Science

Long-Ignored 'Melksham Monster' Shifts History of First Reptiles

"This was one tough old croc in life and death!"

by Yasmin Tayag
Fabio Manucci

For almost 150 years, a badly damaged reptile skull sat neglected in the archives of London’s Natural History Museum, carrying the story of the Earth’s first reptiles in its ancient grooves. Recently, when paleontologists from the University of Edinburgh gave it a second glance, and they discovered that the long-ignored fossil gave a rare glimpse into a massive, early crocodile — one of history’s first sea monsters.

With the help of careful chiseling by the museum’s “fossil preparators,” the paleontologists uncovered distinctive characteristics in the fossil’s skull, jaws, and teeth, which led them to classify it in the Journal of Systematic Palaeontology on Monday as a completely new species. Ieldraan melkshamensis — which they promptly nicknamed the Melksham Monster, after the English town where it was dug up — was a 10-foot-long proto-crocodile with serrated teeth that regularly chomped into massive prehistoric squid. And it prowled the Earth’s warm, shallow seas much earlier than scientists once assumed.

“The Melksham Monster would have been one of the top predators in the oceans of Jurassic Britain, at the same time that dinosaurs were thundering across the land,” said study co-author Steve Brusatte of the University of Edinburgh’s School of Geosciences in a statement.

The Melksham Monster fossil and a close-up of one of its distinctive teeth in the lower jaw.

Davide Foffa/University of Edinburgh

There was never any question that modern-day crocodiles had come from a line of giant, extinct, ancient reptiles, but until this discovery, scientists had believed that those early crocodiles, from the sub-family Geosaurini, roamed the earth between 152 and 157 million years ago during the late Jurassic period.

But the Melksham Monster’s serrated teeth, together with curious ornamentation on its lower jaw, made it clear to the paleontologists that it was not like the other ancient crocs they’d seen before — it was an entirely new species that had prowled the seas much earlier, in the middle Jurassic period, 163 million years ago.

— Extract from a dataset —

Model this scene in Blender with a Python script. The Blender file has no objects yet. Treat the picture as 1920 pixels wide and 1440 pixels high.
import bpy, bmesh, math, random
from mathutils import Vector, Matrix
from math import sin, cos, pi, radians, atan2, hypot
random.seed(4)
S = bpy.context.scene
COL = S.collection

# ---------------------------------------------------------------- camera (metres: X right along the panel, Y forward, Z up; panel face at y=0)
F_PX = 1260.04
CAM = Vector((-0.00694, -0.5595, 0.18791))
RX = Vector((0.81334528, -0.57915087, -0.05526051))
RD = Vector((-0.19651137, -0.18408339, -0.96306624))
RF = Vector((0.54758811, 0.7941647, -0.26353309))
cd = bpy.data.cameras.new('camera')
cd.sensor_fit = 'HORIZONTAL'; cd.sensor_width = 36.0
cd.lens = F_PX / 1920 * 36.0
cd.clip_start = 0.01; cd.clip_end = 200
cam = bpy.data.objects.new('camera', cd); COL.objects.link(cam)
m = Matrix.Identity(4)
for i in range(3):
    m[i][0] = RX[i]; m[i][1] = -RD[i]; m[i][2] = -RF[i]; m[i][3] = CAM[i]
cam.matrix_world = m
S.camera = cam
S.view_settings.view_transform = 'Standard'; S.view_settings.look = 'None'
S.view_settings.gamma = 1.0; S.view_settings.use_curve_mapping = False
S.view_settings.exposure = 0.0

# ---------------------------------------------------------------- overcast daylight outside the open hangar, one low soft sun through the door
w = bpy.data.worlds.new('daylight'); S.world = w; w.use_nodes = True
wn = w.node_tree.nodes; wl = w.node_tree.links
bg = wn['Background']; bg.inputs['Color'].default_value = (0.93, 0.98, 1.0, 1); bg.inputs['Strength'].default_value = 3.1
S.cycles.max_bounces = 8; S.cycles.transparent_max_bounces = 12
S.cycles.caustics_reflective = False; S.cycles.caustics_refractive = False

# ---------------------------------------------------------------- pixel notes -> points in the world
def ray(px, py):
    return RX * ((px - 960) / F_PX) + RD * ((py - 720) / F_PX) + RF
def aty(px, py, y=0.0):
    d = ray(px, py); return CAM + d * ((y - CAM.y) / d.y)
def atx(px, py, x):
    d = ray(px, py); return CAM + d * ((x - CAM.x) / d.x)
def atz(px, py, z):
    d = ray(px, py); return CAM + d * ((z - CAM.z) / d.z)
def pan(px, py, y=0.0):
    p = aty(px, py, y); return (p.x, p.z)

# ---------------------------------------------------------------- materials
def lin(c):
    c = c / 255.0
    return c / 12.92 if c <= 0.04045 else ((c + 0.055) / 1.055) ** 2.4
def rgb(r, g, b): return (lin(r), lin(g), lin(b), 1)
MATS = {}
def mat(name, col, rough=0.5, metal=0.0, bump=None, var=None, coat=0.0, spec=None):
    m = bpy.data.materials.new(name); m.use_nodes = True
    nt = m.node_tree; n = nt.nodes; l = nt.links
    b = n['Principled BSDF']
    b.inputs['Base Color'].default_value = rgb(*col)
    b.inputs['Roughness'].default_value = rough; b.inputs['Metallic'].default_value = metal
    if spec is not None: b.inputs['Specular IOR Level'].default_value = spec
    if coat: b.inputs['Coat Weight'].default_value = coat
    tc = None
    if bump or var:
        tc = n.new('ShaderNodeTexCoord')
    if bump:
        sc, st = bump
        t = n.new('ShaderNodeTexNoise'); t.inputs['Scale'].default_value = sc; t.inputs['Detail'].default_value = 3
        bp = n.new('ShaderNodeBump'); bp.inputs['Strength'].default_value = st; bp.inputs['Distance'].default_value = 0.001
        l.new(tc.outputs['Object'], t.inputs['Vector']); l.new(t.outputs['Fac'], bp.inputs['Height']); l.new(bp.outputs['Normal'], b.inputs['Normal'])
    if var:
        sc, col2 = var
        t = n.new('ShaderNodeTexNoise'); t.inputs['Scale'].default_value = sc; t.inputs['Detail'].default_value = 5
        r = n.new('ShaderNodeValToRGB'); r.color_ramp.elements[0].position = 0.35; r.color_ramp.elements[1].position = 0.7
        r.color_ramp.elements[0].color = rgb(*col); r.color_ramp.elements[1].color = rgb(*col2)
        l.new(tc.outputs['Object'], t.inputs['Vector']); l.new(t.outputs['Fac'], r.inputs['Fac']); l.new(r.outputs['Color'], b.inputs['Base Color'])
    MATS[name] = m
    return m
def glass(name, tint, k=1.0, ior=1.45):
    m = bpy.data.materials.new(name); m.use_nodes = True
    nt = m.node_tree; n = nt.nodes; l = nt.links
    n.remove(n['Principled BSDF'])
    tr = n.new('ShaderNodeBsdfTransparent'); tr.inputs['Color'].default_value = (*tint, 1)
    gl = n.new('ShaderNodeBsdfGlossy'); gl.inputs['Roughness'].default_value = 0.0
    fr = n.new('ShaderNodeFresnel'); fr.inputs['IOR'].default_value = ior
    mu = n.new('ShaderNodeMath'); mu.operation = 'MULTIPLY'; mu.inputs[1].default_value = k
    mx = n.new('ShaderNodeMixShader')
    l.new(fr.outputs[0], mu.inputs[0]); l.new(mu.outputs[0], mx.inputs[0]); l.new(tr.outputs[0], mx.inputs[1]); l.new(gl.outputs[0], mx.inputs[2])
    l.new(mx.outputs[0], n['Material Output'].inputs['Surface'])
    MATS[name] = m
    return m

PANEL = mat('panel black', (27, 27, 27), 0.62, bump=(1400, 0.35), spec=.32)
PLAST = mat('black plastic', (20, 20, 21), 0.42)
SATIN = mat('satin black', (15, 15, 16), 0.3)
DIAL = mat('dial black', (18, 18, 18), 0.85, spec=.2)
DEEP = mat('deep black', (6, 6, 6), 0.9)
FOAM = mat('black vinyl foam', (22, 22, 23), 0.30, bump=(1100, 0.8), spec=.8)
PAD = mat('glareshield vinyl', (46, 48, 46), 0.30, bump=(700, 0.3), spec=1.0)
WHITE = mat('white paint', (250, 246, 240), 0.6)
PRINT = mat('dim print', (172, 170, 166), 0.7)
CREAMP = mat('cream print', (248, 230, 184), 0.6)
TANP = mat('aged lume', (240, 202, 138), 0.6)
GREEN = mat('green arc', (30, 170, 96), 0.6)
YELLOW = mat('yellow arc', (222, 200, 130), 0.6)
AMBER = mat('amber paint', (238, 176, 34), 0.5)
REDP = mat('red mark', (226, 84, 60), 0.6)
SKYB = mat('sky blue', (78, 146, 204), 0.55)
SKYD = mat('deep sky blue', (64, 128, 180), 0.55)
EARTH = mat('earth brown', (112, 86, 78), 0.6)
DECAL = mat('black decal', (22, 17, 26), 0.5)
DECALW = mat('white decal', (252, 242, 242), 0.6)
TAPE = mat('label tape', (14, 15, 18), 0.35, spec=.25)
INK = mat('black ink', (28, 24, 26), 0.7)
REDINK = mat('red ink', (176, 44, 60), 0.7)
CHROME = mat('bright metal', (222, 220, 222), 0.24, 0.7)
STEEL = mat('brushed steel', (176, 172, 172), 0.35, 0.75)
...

Discovering ziphodonty — that is, serrations — on the old croc’s teeth has “major implications for the evolution of macropredation in the group,” the researchers write. The Melksham Monster’s teeth, they explain, was put in a group of four related, serrated-toothed geosaurins that they now know all came from the same common ancestor.

Previously classified members of the Geosaurini subfamily. The human is about 5 feet 9 inches.

https://dx.doi.org/10.1371/journal.pone.0044985

This discovery almost didn’t happen because the fossil, which has been sitting around the museum since 1875, was “completely enclosed in a super-hard rock nodule with veins of calcite running through, which had formed around it during the process of fossilisation,” said Mark Graham, the Natural History Museum’s senior fossil preparator, in a release. Cracking open that rock, says Graham, required diamond-encrusted grinding wheels and chisels tipped with carbon steel.

“This was one tough old croc in life and death!”